Following the Silk Road from east to west through Gansu, the first recommended stop is actually a natural, rather than man-made phenomenon, but no less impressive for it. The place in question is Zhangye Danxia National Geopark, home to an extraordinary landscape of vividly striped hills known as the Rainbow Mountains and formed by different layers of colourful sediment that have been bent into dramatic vertical stripes by seismic activity over millions of years. It's the sort of spectacular landscape that would be an Instagram smash hit if it was somewhere more accessible.
One step further west, where the Taklamakan Desert (meaning 'those who go in, never come out') begins in earnest, sits Jiayuguan, home to the crowd-free westernmost section of the Great Wall of China in an area that's home to genuine desert, towering sand dunes and Bactrian (two humped) camels.
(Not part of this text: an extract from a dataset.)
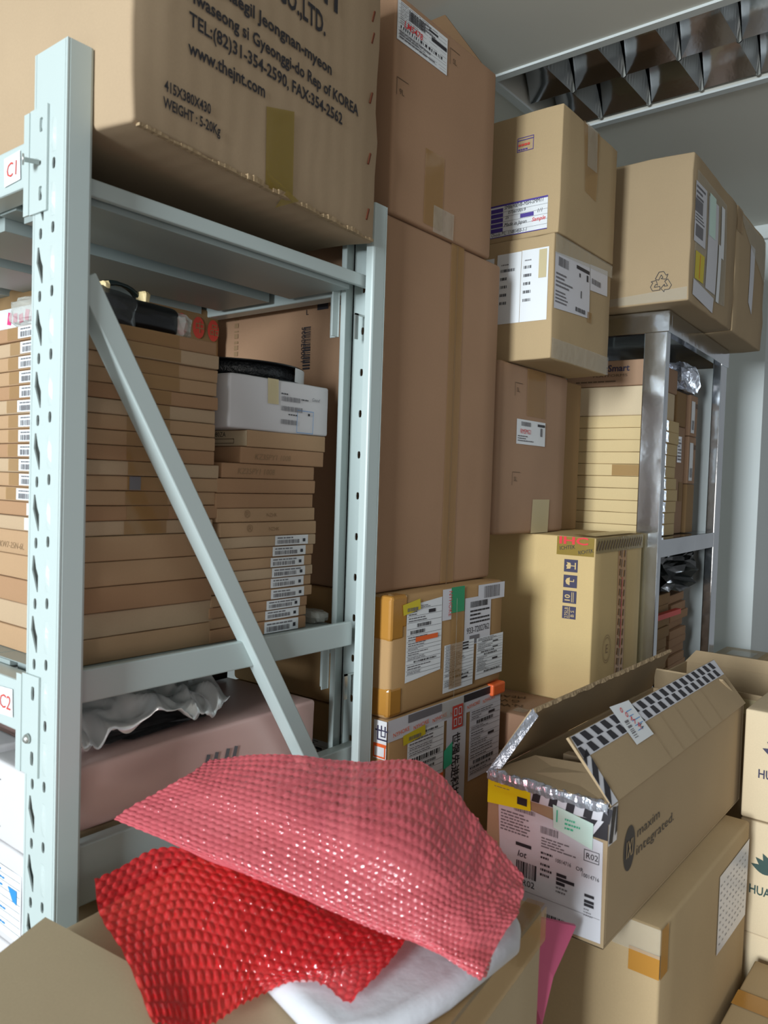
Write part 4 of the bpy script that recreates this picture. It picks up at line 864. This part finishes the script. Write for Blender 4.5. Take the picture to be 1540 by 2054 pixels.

The Chinese believed that no marauding army from the north would dare try to circumvent Jiayuguan through such hostile desert and while much of the wall here has been almost over-repaired, you can still get a very real sense of what life must have been like for a garrison stationed at the far end of an empire.
Next stop ought to be Dunhuang, at one time a major Silk Road hub that grew around an oasis in this desert landscape. The local cliffs are also home to a series of caves known as the Mogao Caves full of intricately painted Buddhas hewn from the rock across many centuries dating back to the 4th century AD. Some of the Buddhas are enormous, including one over 100ft tall, making it the third tallest Buddha in the world. The statues are fascinating representations of the transmission of ideas and religious beliefs along the Silk Route, and Dunhuang was an obvious place to make offerings to the gods before travellers heading west had to choose whether to go around the top or the bottom of the Taklamakan Desert.
Off the Silk Road entirely, and representing an entirely different civilisation, is another of Gansu's highlights: Xiahe. This picture perfect and living Tibetan Buddhist monastery town offers an insight into how the greater Tibetan empire must once have operated, and your guide can explain the basic tenets of a religion almost unchanged in over a millennium. Watching the novice monks spinning the monastery prayer wheels as they process around the site is a magical and meditative experience, as will be your entire stay in Gansu.